Once there was a General who lead his conquering army across Japan. After some months of war, such was the fear of this General and his army, that entire villages would simply evacuate before the army arrived. And so, the General, who was now accustomed to abandoned villages, was surprised when one of his captains came to report that the village was evacuated with the exception of an old monk who refused to leave the village’s small temple. The General, intrigued, walked into the village where he found the monk sitting outside the modest temple. The monk stood but did not otherwise acknowledge the General. The General walked up to the monk and said, “Do you not realize that you stand before a man who could run you through with a sword without blinking an eye.” The monk looked calmly at the General and said, "Do you not realize that you are standing before a man who can be run through with a sword without blinking an eye?"
Some Thoughts:
As some of you know, i tend not to interpret the stories I tell. Though I am happy to discuss with someone the meanings that they hear. Most such stories that I tell have a pleasing aspect - an initial sweetness that disguises trickier flavours, if you will. Or perhaps these stories are like onions, layer after layer of meaning as Andrei Codrescu, in my favourite essay of his, reminds us. He begins his essay with a virtual ode which I love so much I just have to share it:
There are entire cultures—like the one I come from—that would be inconceivable without the onion. A single onion, sometimes accompanied by a hunk of black bread, was my entire breakfast for the whole of my childhood and adolescence. I would balance my single onion on the top stair of the school and bring my first down with a blam on top of it. I would then extract the sweetest part, the heart, from the elegantly smashed body, and delight in its succulence until the bell rang. Tearfully, we lined back up to go to our classrooms, hundreds of little hearts powered by the pungent queen of veggies.
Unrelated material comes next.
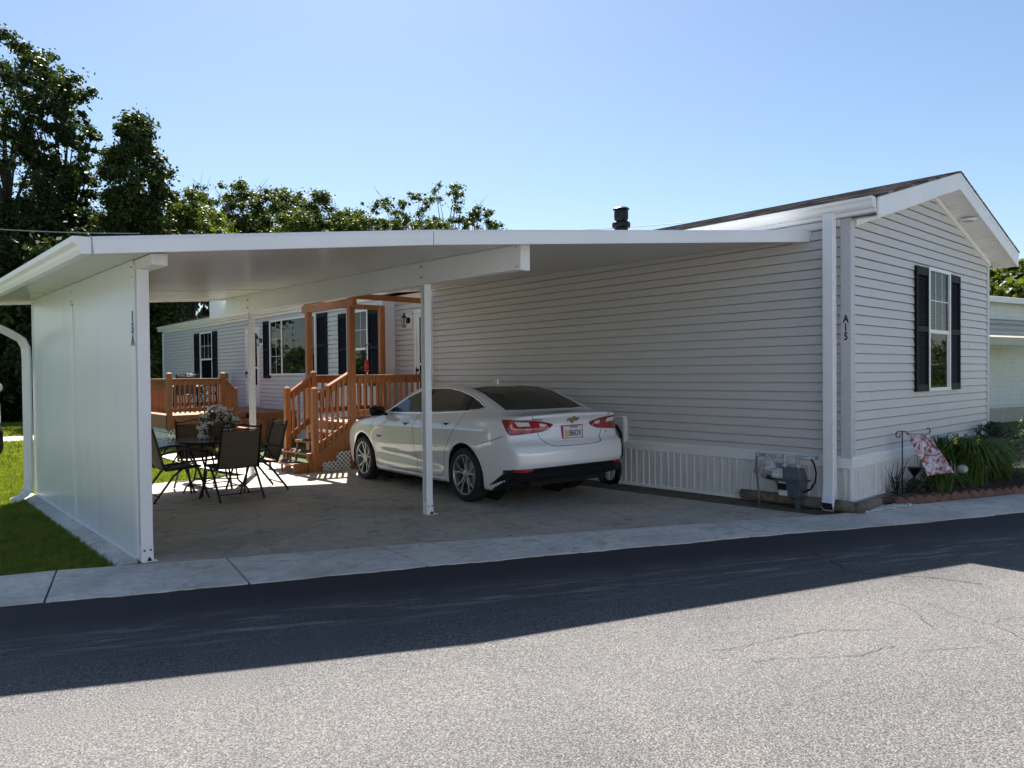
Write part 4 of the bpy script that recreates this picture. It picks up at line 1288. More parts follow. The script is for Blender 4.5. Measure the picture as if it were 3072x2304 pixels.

Codrescu then waxes on, deliciously:
An onion isn’t just an onion, it’s a metaphor. The earth is an onion. The moon is an onion. A person is an onion. The more sophisticated a person is, the more onionlike he or she is. The more layers of mystery wrapped around the simple soul we are all born with, the more interesting we are and the more interesting the world becomes. In other words, no man or woman resembles an onion until he or she has earned the layers. Understanding a person is like unwrapping an onion, layer after layer of transparent experience until, at last, the Zen nothingness beams from everywhere. (in Zombification, 1994, Picador,. p.5-6.)
Since having read this essay many years ago, I have looked at many things as onions. None moreso than stories. While stories serve many functions, one that I I've learned from Ursula K. Le Guin and Donna Haraway, is that they are tools to think with. Just as we use letters to make words, words to make stories, so stories can act together with other stories to enable us to think about the world (or life, the universe, and everything - or 42).
This onion of a story is one that is never far from my thoughts. And walking the picket line in the wintry winds of the first day of Spring, this story strengthens my resolve to fight alongside union sisters and brothers for a just settlement from the employer. I've learned from studying the Zen practice of koans, that the short wisdom tales I have collected from around the world can be seen as a kind of riddle designed to confound the listener. Many Zen koans are barely stories at all, but are paradoxical statements that are as likely to amuse and annoy. But there is an important purpose to this seemingly confounding form of wisdom. And that is to challenge, if not disrupt, the reliance on logical reason. Good for many things, logic is not good for everything. Stories work precisely because they contain contradiction, twists, turns, even paradox.